BEGIN GIVEN MATERIAL

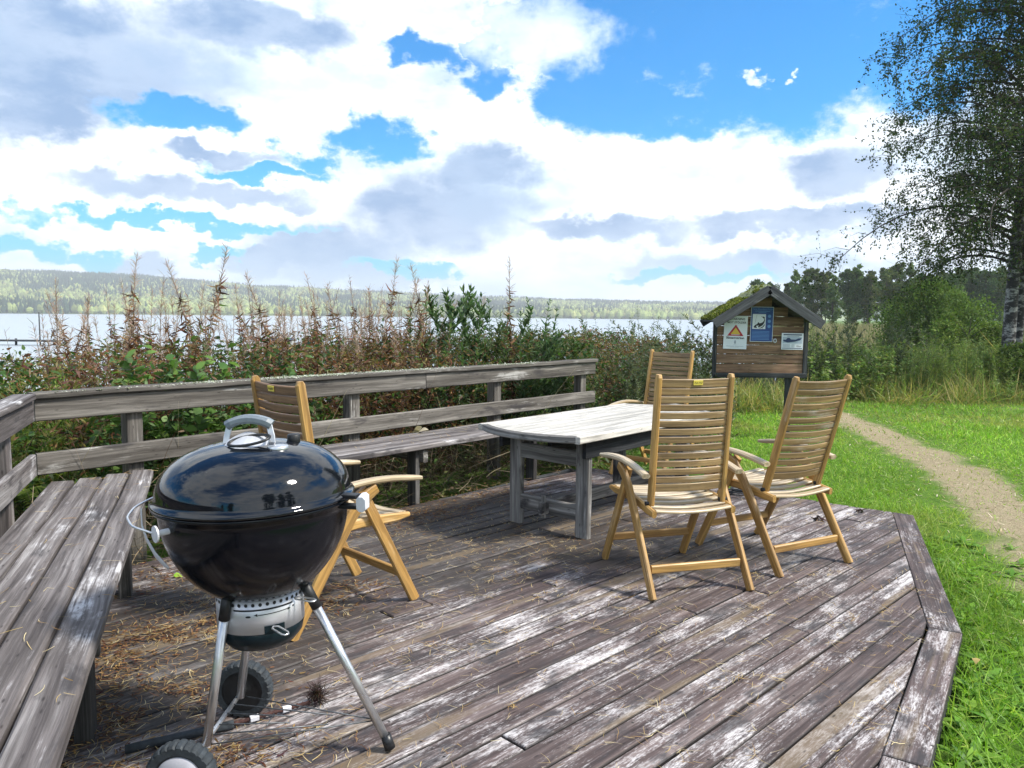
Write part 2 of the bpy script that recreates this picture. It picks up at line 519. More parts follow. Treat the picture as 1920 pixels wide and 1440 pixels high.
M['needle'] = leaf_mat('pine_needle', .15, .6, .2)
M['paint_dark'] = plain('black_print', (.012, .012, .014), .6)

# ---------------------------------------------------------------- deck
e_ = unit((math.sin(R(41.5)), math.cos(R(41.5)), 0))         # along the main bench
n_ = unit((e_[1], -e_[0], 0))                                   # from the rail towards the deck
l_ = unit((math.sin(R(158.3)), math.cos(R(158.3)), 0))       # along the left bench, towards the camera
k_ = unit((-l_[1], l_[0], 0))                                  # from its rail towards the deck
C0 = V(-2.64, 4.23, 0)


def clip(poly, p, nrm):
    out = []
    for i in range(len(poly)):
        a, b = poly[i], poly[(i + 1) % len(poly)]
        da, db = np.dot(a - p, nrm), np.dot(b - p, nrm)
        if da >= 0: out.append(a)
        if (da >= 0) != (db >= 0): out.append(a + (b - a) * da / (da - db))
    return out


deck = empty('wooden_deck', (0, 0, 0), label='low weathered plank deck strewn with pine needles, carrying the bench, table, chairs and grill', cat='deck')
off = .135
trims = []
Din = [p.copy() for p in D]


def isect(p, d, q, f):
    A = np.array([[d[0], -f[0]], [d[1], -f[1]]]); s = np.linalg.solve(A, (q - p)[:2])
    return p + d * s[0]


# inner line of the edging boards on the right side
edges = [(D[1], D[2]), (D[2], D[3]), (D[3], D[4])]
inn = []
for a, b_ in edges:
    d = unit(b_ - a); nn = V(d[1], -d[0], 0)
    inn.append((a + nn * off, d))
i1 = isect(inn[0][0], inn[0][1], D[0], unit(D[1] - D[0]))
i2 = isect(inn[0][0], inn[0][1], inn[1][0], inn[1][1])
i3 = isect(inn[1][0], inn[1][1], inn[2][0], inn[2][1])
i4 = isect(inn[2][0], inn[2][1], D[5], unit(D[4] - D[5]))
field = [D[0], i1, i2, i3, i4, D[5], D[6]]
cen = V(0, 3.5, 0)


def inward(poly):
    res = []
    for i in range(len(poly)):
        a, b_ = poly[i], poly[(i + 1) % len(poly)]
        d = unit(b_ - a); nn = V(d[1], -d[0], 0)
        if np.dot(cen - a, nn) < 0: nn = -nn
        res.append((a, nn))
    return res


halfs = inward(field)
bd = unit((math.sin(R(45.3)), math.cos(R(45.3)), 0)); bn_ = V(bd[1], -bd[0], 0)
mb = MB()
pitch_, gap = .1185, .0065


def slab(mb, poly, along, zt, zb, ch=.004, offr=None, jit=.0):
    """convex plank outline extruded with a small chamfer"""
    c = sum(poly) / len(poly); rnd = random.random()
    side = V(along[1], -along[0], 0)
    off_ = V(random.uniform(0, 80), random.uniform(0, 80), 0)
    rings = []
    for (z, ins) in ((zb, 0), (zt - ch, 0), (zt, ch)):
        rg = []
        for i, p in enumerate(poly):
            a, nx = poly[i - 1], poly[(i + 1) % len(poly)]
            d1 = unit(p - a); d2 = unit(nx - p)
            n1 = V(d1[1], -d1[0], 0); n2 = V(d2[1], -d2[0], 0)
            if np.dot(c - p, n1) < 0: n1 = -n1
            if np.dot(c - p, n2) < 0: n2 = -n2
            bis = n1 + n2; L = np.linalg.norm(bis)
            q = p + (bis / L * ins / max(.35, L / 2) if L > 1e-6 else 0) + V(0, 0, z + (jit if z > zb else 0))
            rg.append(q)
        rings.append(rg)
    grs = [[V(np.dot(q, along), np.dot(q, side), q[2]) + off_ for q in rg] for rg in rings]
    # orientation
    ar = sum(poly[i - 1][0] * poly[i][1] - poly[i][0] * poly[i - 1][1] for i in range(len(poly)))
    if ar < 0:
        rings = [list(reversed(r)) for r in rings]; grs = [list(reversed(r)) for r in grs]
    b0 = len(mb.v); mb.ring_strip(rings, grs, rnd, cap=True)
    mb.ed += list(range(b0, b0 + 2 * len(poly)))


x0 = -4.5; x1 = max(np.dot(p, bn_) for p in field)
k = x0
while k < x1:
    lo, hi = k, k + pitch_ - gap - random.uniform(0, .002)
    q = [bd * -12 + bn_ * lo, bd * 14 + bn_ * lo, bd * 14 + bn_ * hi, bd * -12 + bn_ * hi]
    for (p, nn) in halfs:
        q = clip(q, p, nn)
        if len(q) < 3: break
    if len(q) >= 3:
        # butt joints along the board
        cuts = sorted([random.uniform(-4, 9) for _ in range(2)])
        segs = [(-20, cuts[0]), (cuts[0], cuts[1]), (cuts[1], 20)]
        for (s0, s1) in segs:
            qq = clip(q, bd * (s0 + .002), bd)
            if len(qq) >= 3: qq = clip(qq, bd * (s1 - .002), -bd)
            if len(qq) >= 3:
                w_ = max(np.dot(p, bn_) for p in qq) - min(np.dot(p, bn_) for p in qq)
                if w_ > .012:
                    slab(mb, qq, bd, 0, -.028, ch=.0065, jit=random.uniform(-.003, .003))
    k += pitch_
mb.build('deck_boards', M['deck'], deck)


def trim_piece(a, b_, c, d, along):
    t_ = MB()
    slab(t_, [a, b_, c, d], along, .002, -.034, ch=.005)
    return t_.build('edge_board', M['deck'], deck)


gp = .004
trim_piece(D[1], D[2] + unit(D[1] - D[2]) * gp * .5, i2 + unit(i1 - i2) * gp * .5, i1 + unit(i2 - i1) * 0, unit(D[2] - D[1]))
trim_piece(D[2] + unit(D[3] - D[2]) * gp, D[3] - unit(D[3] - D[2]) * gp, i3 - unit(i3 - i2) * gp, i2 + unit(i3 - i2) * gp, unit(D[3] - D[2]))
trim_piece(D[3] + unit(D[4] - D[3]) * gp, D[4], i4, i3 + unit(i4 - i3) * gp, unit(D[4] - D[3]))
for a, b_ in ((D[1], D[2]), (D[2], D[3]), (D[3], D[4]), (D[0], D[1]), (D[6], D[0])):
    d = unit(b_ - a); nn = V(d[1], -d[0], 0)
    if np.dot(cen - a, nn) < 0: nn = -nn
    t_ = MB(); t_.bar(a + nn * .035 + V(0, 0, -.10), b_ + nn * .035 + V(0, 0, -.10), .045, .13)
    t_.build('rim_joist', M['darkwood'], deck)
t_ = MB()
for i in range(8):
    q0 = D[6] + (D[0] - D[6]) * (i + .5) / 8 + n_ * .1
    q1 = q0 + n_ * (2.2 if i > 5 else 2.9)
    t_.bar(q0 + V(0, 0, -.095), q1 + V(0, 0, -.095), .045, .12)
t_.build('joist', M['darkwood'], deck)

# ---------------------------------------------------------------- corner bench with back rails
bench = empty('corner_bench', tuple(C0), label='long grey weathered corner bench with two-board back rails running along two sides of the deck', cat='bench')


def bb(part, a, b, w_, h_, up=(0, 0, 1), mat='bench', seg=1, wob=0.0, ch=.006, parent=None):
    t_ = MB(); t_.bar(V(*a) - C0, V(*b) - C0, w_, h_, up, ch=ch, seg=seg, wob=wob)
    return t_.build(part, M[mat], parent or bench)


SZ = .45
LE = 5.33       # main rail length
# main seat: 4 boards, from the left bench's front edge out to the far end
for i in range(4):
    dd = .075 + i * .128 + .058
    s0 = .62 + (3 - i) * .11
    bb('seat_board', C0 + e_ * s0 + n_ * dd + V(0, 0, SZ - .02), C0 + e_ * (LE - .12) + n_ * dd + V(0, 0, SZ - .02), .116, .04, seg=14, wob=.0016)
# left seat: 4 boards running into the corner
for i in range(4):
    dd = .060 + i * .131 + .060
    st = -.05 + dd * .02
    # start where the board meets the main rail
    q = C0 + k_ * dd
    tt = -np.dot(q - C0, n_) / np.dot(l_, n_)
    s0 = tt + .09
    bb('seat_board', q + l_ * s0 + V(0, 0, SZ - .018), q + l_ * 4.15 + V(0, 0, SZ - .018), .120, .045, seg=14, wob=.0018, ch=.009)
# back rails, main side
for z, hh, ln_ in ((.55, .125, LE), (.855, .125, LE)):
    a = C0 + V(0, 0, z) - n_ * .018; b_ = a + e_ * (2.9 if z > .7 else LE)
    bb('back_rail', a, b_, .036, hh, mat='rail', seg=16, wob=.002)
    if z > .7:
        bb('back_rail', a + e_ * 2.904, a + e_ * LE, .036, hh, mat='rail', seg=16, wob=.002)
cap = C0 - n_ * .035 + V(0, 0, .937)
bb('rail_cap', cap - e_ * .01, cap + e_ * (LE + .02), .115, .034, mat='rail', seg=26, wob=.003)
# left side rails
for z, hh in ((.55, .125), (.855, .125)):
    a = C0 + V(0, 0, z) - k_ * .018
    bb('back_rail', a + l_ * .02, a + l_ * 4.2, .036, hh, mat='bench', seg=12, wob=.002)
cap2 = C0 - k_ * .035 + V(0, 0, .938)
bb('rail_cap', cap2 + l_ * .07, cap2 + l_ * 4.2, .115, .034, mat='bench', seg=12, wob=.002)
# rail posts
for s in (.55, 2.2, 3.83, 5.17):
    q = C0 + e_ * s - n_ * .085
    bb('rail_post', q + V(0, 0, -.5), q + V(0, 0, .918), .095, .095, up=tuple(n_), mat='rail', ch=.005)
for s in (.45, 2.0, 3.5):
    q = C0 + l_ * s - k_ * .085
    bb('rail_post', q + V(0, 0, -.5), q + V(0, 0, .918), .095, .095, up=tuple(k_), mat='bench', ch=.005)
# legs under the seats
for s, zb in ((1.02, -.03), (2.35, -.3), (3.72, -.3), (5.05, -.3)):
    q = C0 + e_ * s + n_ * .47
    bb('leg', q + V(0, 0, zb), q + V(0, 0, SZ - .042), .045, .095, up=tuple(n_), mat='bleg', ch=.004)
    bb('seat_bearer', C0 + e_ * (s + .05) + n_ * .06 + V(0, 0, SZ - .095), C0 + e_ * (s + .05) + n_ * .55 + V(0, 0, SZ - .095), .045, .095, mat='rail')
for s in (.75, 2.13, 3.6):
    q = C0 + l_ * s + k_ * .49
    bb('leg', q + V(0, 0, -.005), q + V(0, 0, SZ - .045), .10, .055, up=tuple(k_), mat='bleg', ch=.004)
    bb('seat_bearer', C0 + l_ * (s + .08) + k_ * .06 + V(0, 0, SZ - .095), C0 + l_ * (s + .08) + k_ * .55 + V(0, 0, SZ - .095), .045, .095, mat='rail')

# ---------------------------------------------------------------- table
T0 = V(.407, 4.615, 0)
ta = unit((math.sin(R(41.5)), math.cos(R(41.5)), 0)); tb = V(-ta[1], ta[0], 0)
tz = .68
table = empty('outdoor_table', tuple(T0), label='bleached grey plank table with curved ends and a trestle frame beside the bench', cat='table')


def tl(u, v, z=0.0):
    return ta * u + tb * v + V(0, 0, z)


W_, L_ = .757, 1.66
top = MB()
nb = 6
bw = (W_ - .0) / nb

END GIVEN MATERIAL

**YOUR GOAL:**
Extract every line from the one containing "for s, zb in" through the last line of the data, inclusive, exactly as written.

**IN RESPONSE:**
for s, zb in ((1.02, -.03), (2.35, -.3), (3.72, -.3), (5.05, -.3)):
    q = C0 + e_ * s + n_ * .47
    bb('leg', q + V(0, 0, zb), q + V(0, 0, SZ - .042), .045, .095, up=tuple(n_), mat='bleg', ch=.004)
    bb('seat_bearer', C0 + e_ * (s + .05) + n_ * .06 + V(0, 0, SZ - .095), C0 + e_ * (s + .05) + n_ * .55 + V(0, 0, SZ - .095), .045, .095, mat='rail')
for s in (.75, 2.13, 3.6):
    q = C0 + l_ * s + k_ * .49
    bb('leg', q + V(0, 0, -.005), q + V(0, 0, SZ - .045), .10, .055, up=tuple(k_), mat='bleg', ch=.004)
    bb('seat_bearer', C0 + l_ * (s + .08) + k_ * .06 + V(0, 0, SZ - .095), C0 + l_ * (s + .08) + k_ * .55 + V(0, 0, SZ - .095), .045, .095, mat='rail')

# ---------------------------------------------------------------- table
T0 = V(.407, 4.615, 0)
ta = unit((math.sin(R(41.5)), math.cos(R(41.5)), 0)); tb = V(-ta[1], ta[0], 0)
tz = .68
table = empty('outdoor_table', tuple(T0), label='bleached grey plank table with curved ends and a trestle frame beside the bench', cat='table')


def tl(u, v, z=0.0):
    return ta * u + tb * v + V(0, 0, z)


W_, L_ = .757, 1.66
top = MB()
nb = 6
bw = (W_ - .0) / nb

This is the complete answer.